--- Start of Material supplied ---

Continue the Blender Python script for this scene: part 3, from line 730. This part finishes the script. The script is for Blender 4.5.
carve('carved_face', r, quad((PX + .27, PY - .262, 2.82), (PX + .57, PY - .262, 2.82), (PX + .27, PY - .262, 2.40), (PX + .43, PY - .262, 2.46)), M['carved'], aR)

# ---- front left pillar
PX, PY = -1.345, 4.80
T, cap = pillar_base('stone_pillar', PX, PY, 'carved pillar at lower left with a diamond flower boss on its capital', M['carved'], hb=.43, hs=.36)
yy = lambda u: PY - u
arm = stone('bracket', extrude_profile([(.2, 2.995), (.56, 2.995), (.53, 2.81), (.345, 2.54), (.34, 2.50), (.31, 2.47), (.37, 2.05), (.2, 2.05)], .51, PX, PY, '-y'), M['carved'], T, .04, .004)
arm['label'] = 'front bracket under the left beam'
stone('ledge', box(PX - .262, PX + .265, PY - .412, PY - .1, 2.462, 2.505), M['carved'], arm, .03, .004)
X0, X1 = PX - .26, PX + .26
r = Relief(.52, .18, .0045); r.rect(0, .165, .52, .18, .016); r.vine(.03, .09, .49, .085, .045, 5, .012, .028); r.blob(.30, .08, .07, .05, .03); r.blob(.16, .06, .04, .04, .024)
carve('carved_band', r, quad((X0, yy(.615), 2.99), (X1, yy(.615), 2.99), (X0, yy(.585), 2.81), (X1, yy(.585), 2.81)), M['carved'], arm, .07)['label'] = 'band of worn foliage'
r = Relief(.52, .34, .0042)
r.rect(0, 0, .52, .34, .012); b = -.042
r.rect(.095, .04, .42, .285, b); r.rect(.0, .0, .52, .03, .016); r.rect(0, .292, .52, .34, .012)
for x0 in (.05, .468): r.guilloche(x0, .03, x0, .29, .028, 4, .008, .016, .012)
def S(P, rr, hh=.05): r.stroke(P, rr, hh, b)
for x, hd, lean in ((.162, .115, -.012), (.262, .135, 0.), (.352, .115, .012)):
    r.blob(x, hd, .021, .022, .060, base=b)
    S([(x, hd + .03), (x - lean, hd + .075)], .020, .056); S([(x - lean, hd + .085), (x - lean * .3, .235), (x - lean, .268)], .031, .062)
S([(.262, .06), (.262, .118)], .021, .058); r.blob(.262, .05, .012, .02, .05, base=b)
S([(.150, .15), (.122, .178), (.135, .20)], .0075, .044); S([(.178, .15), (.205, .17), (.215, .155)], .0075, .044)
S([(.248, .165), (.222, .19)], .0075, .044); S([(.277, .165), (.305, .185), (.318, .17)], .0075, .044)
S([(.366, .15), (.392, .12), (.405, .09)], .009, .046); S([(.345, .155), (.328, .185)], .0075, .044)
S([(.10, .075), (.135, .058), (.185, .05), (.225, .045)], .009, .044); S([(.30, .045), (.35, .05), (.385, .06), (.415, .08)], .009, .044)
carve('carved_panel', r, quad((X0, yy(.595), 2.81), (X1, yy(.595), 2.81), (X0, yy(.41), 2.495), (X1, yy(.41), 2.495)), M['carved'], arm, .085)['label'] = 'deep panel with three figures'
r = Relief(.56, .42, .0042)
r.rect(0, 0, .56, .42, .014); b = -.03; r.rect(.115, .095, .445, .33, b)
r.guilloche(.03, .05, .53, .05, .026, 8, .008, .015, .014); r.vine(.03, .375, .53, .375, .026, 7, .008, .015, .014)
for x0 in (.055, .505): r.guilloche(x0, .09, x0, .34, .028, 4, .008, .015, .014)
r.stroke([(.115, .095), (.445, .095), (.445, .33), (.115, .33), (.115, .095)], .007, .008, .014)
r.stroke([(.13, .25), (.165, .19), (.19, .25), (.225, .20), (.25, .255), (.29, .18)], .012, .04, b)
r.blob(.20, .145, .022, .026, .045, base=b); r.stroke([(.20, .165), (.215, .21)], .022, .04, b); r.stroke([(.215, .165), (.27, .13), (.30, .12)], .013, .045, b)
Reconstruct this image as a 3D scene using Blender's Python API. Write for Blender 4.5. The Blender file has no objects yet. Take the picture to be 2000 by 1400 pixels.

--- End of Material supplied ---

Copy the data above in full, character for character.

Continue the Blender Python script for this scene: part 3, from line 730. This part finishes the script. The script is for Blender 4.5.
carve('carved_face', r, quad((PX + .27, PY - .262, 2.82), (PX + .57, PY - .262, 2.82), (PX + .27, PY - .262, 2.40), (PX + .43, PY - .262, 2.46)), M['carved'], aR)

# ---- front left pillar
PX, PY = -1.345, 4.80
T, cap = pillar_base('stone_pillar', PX, PY, 'carved pillar at lower left with a diamond flower boss on its capital', M['carved'], hb=.43, hs=.36)
yy = lambda u: PY - u
arm = stone('bracket', extrude_profile([(.2, 2.995), (.56, 2.995), (.53, 2.81), (.345, 2.54), (.34, 2.50), (.31, 2.47), (.37, 2.05), (.2, 2.05)], .51, PX, PY, '-y'), M['carved'], T, .04, .004)
arm['label'] = 'front bracket under the left beam'
stone('ledge', box(PX - .262, PX + .265, PY - .412, PY - .1, 2.462, 2.505), M['carved'], arm, .03, .004)
X0, X1 = PX - .26, PX + .26
r = Relief(.52, .18, .0045); r.rect(0, .165, .52, .18, .016); r.vine(.03, .09, .49, .085, .045, 5, .012, .028); r.blob(.30, .08, .07, .05, .03); r.blob(.16, .06, .04, .04, .024)
carve('carved_band', r, quad((X0, yy(.615), 2.99), (X1, yy(.615), 2.99), (X0, yy(.585), 2.81), (X1, yy(.585), 2.81)), M['carved'], arm, .07)['label'] = 'band of worn foliage'
r = Relief(.52, .34, .0042)
r.rect(0, 0, .52, .34, .012); b = -.042
r.rect(.095, .04, .42, .285, b); r.rect(.0, .0, .52, .03, .016); r.rect(0, .292, .52, .34, .012)
for x0 in (.05, .468): r.guilloche(x0, .03, x0, .29, .028, 4, .008, .016, .012)
def S(P, rr, hh=.05): r.stroke(P, rr, hh, b)
for x, hd, lean in ((.162, .115, -.012), (.262, .135, 0.), (.352, .115, .012)):
    r.blob(x, hd, .021, .022, .060, base=b)
    S([(x, hd + .03), (x - lean, hd + .075)], .020, .056); S([(x - lean, hd + .085), (x - lean * .3, .235), (x - lean, .268)], .031, .062)
S([(.262, .06), (.262, .118)], .021, .058); r.blob(.262, .05, .012, .02, .05, base=b)
S([(.150, .15), (.122, .178), (.135, .20)], .0075, .044); S([(.178, .15), (.205, .17), (.215, .155)], .0075, .044)
S([(.248, .165), (.222, .19)], .0075, .044); S([(.277, .165), (.305, .185), (.318, .17)], .0075, .044)
S([(.366, .15), (.392, .12), (.405, .09)], .009, .046); S([(.345, .155), (.328, .185)], .0075, .044)
S([(.10, .075), (.135, .058), (.185, .05), (.225, .045)], .009, .044); S([(.30, .045), (.35, .05), (.385, .06), (.415, .08)], .009, .044)
carve('carved_panel', r, quad((X0, yy(.595), 2.81), (X1, yy(.595), 2.81), (X0, yy(.41), 2.495), (X1, yy(.41), 2.495)), M['carved'], arm, .085)['label'] = 'deep panel with three figures'
r = Relief(.56, .42, .0042)
r.rect(0, 0, .56, .42, .014); b = -.03; r.rect(.115, .095, .445, .33, b)
r.guilloche(.03, .05, .53, .05, .026, 8, .008, .015, .014); r.vine(.03, .375, .53, .375, .026, 7, .008, .015, .014)
for x0 in (.055, .505): r.guilloche(x0, .09, x0, .34, .028, 4, .008, .015, .014)
r.stroke([(.115, .095), (.445, .095), (.445, .33), (.115, .33), (.115, .095)], .007, .008, .014)
r.stroke([(.13, .25), (.165, .19), (.19, .25), (.225, .20), (.25, .255), (.29, .18)], .012, .04, b)
r.blob(.20, .145, .022, .026, .045, base=b); r.stroke([(.20, .165), (.215, .21)], .022, .04, b); r.stroke([(.215, .165), (.27, .13), (.30, .12)], .013, .045, b)
Reconstruct this image as a 3D scene using Blender's Python API. Write for Blender 4.5. The Blender file has no objects yet. Take the picture to be 2000 by 1400 pixels.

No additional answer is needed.